Actually, there is.  Studys have shown that in relation to the Bazzar
software development model that even though "release early, release
often" helps at some point, most successfull projects have there
initial release done when things are developed to at least a certain
level of functionality.  Also, that very early development is usually
done by a single or a small hand full of developers that have a close
shared vision and clear seperation of tasks. (I don't have a reference
to the studys at the moment, but I remember seeing it before).
The reason is this:  At the initial stages, the software is rapidly
changing (not just being added to, but quite often whole sections are
modified / re-coded, api's change, etc).  So early code releases
aren't useful outside the core developers for this reason.  Also,
until there is a reasonable framework, it would be counter productive
to the core developers to have people constantly hammering them with
questions / "advice" on code that is still in flux (until they are
ready for such outside help).

As for the "staged" hardware release, it takes a while to get
production ramped up.  From what I understand, the first few samples
that come off the line are what is reserved for the core team, and it
is more important for them to get what they need to develop than it is
for outside developers to get samples at this point.  It is entirely
likely that the devices shipped out Feb 11 are engineering samples
(usually produced on a small scale development-oriented line
equipment).  Any last-minute hardware bugs are worked out during this
stage, which gives time for any tweeks to be made prior to the Mar
11'th rollout (when the big production lines will be cranked up).

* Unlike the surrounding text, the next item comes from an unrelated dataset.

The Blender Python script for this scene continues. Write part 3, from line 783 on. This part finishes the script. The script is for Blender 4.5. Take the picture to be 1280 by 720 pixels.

Also be aware that the engineering samples are very expensive to
produce (I'm sure they are more than the $350 price point for the
final product), so it only makes sense for them to go to the core team
at this stage.  Compare to the price of the Qtopia greenphone ($700),
which only had 1000 units manufactured in the first run.

Note, that the above is only my speculation based on prior experiences
working at manufacturing companies, I have no insite into how FIC is
actually doing things; though I would expect that their processes are
similar to what I've observed in the past.